▶ _Data excerpt_
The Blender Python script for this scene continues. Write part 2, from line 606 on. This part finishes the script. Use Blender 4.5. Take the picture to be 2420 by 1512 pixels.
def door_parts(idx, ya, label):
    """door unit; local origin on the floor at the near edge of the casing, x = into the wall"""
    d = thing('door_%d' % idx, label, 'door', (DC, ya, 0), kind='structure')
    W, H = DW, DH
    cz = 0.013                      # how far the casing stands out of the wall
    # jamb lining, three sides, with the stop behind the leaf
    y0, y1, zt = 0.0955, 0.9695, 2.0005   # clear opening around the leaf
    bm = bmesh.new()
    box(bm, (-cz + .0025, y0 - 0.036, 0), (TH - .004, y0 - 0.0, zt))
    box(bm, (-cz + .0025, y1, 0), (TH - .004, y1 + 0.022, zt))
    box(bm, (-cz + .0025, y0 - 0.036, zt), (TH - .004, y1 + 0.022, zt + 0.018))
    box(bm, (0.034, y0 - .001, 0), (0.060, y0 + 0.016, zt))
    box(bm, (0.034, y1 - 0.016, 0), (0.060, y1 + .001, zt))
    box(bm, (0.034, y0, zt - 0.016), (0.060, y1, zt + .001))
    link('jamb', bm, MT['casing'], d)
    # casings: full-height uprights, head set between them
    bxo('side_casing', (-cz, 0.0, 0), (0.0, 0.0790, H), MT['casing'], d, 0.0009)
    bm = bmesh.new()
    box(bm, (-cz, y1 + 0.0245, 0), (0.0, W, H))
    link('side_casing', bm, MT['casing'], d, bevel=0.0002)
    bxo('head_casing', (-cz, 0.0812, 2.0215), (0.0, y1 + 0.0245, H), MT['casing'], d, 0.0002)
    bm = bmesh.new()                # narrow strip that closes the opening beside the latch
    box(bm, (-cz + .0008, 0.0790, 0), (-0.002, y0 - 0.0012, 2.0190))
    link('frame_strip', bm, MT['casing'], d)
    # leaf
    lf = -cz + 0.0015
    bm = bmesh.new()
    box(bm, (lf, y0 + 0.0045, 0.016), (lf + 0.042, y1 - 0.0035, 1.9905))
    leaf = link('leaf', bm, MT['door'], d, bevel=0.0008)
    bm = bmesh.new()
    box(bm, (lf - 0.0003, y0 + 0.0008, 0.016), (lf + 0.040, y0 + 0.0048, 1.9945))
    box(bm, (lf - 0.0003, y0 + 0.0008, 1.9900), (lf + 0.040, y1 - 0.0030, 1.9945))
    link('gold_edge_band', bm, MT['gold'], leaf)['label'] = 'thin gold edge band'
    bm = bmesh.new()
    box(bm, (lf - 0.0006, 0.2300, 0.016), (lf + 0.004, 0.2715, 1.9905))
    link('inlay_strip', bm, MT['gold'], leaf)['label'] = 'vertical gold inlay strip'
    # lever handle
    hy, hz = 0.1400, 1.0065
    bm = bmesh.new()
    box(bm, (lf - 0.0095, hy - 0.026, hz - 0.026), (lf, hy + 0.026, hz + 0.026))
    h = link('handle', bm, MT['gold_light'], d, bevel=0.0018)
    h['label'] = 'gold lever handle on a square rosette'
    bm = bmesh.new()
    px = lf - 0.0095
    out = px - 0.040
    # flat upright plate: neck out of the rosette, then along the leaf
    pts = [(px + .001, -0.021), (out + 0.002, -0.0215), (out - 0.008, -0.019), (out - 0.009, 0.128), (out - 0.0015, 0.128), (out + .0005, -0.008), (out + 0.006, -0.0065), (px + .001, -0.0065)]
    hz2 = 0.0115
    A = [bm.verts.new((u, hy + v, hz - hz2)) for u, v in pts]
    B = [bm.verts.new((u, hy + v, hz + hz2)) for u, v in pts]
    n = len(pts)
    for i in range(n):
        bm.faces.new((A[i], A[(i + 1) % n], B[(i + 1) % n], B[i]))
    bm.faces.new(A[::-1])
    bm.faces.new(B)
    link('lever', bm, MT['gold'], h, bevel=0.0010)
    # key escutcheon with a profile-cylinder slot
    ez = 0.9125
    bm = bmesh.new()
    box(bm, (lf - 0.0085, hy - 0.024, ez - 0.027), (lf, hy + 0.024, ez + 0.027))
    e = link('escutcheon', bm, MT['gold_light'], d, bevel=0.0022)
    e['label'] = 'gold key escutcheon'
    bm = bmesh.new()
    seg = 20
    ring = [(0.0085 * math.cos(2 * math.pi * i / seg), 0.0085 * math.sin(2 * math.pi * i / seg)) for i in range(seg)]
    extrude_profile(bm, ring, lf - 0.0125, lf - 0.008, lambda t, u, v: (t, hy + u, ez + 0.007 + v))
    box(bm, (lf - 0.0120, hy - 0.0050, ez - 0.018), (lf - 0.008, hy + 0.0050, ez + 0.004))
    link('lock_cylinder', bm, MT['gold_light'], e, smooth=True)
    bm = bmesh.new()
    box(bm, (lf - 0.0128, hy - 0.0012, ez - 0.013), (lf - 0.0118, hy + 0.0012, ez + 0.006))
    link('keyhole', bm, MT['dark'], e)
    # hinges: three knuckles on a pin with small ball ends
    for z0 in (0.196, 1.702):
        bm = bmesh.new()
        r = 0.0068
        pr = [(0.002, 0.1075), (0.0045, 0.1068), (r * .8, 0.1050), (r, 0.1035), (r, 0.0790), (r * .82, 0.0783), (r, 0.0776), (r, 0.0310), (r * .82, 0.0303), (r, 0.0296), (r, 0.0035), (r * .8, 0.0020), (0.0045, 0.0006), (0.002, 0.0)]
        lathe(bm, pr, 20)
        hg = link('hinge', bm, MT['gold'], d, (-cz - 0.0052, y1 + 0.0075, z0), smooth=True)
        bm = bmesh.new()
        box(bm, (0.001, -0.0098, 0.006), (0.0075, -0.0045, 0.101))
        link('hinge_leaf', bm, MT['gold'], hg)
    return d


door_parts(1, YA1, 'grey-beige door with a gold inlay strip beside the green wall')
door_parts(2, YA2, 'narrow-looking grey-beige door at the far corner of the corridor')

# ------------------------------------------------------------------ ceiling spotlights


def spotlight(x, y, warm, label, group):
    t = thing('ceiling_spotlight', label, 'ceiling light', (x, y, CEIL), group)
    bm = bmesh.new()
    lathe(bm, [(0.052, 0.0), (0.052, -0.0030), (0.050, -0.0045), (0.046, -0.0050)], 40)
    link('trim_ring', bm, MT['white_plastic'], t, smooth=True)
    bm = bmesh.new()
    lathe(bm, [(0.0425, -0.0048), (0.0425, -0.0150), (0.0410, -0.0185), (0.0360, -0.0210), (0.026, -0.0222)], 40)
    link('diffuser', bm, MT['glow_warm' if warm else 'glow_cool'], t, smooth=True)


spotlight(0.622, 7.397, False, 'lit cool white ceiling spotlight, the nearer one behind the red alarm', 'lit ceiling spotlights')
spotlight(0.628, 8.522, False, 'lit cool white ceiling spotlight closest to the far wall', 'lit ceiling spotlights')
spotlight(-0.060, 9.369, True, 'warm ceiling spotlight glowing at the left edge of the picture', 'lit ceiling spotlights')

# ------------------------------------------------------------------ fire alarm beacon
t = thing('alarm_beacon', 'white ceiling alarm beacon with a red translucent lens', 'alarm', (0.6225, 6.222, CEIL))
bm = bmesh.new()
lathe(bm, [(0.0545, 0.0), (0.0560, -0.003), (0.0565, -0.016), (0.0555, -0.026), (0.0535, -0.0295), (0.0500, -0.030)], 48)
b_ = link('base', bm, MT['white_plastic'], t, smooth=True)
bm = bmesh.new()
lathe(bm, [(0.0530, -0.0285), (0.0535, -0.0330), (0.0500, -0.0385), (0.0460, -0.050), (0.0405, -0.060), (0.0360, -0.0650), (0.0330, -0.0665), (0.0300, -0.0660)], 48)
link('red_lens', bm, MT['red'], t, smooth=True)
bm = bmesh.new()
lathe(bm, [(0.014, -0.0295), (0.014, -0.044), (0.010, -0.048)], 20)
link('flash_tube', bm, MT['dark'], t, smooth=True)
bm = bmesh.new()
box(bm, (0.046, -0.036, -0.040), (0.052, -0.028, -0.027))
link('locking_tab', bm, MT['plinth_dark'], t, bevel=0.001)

▶ _Short problem_
In the listing above, how many lines hold the word "picture"? Give the number and nothing more.

▶ _Solution to this problem_
2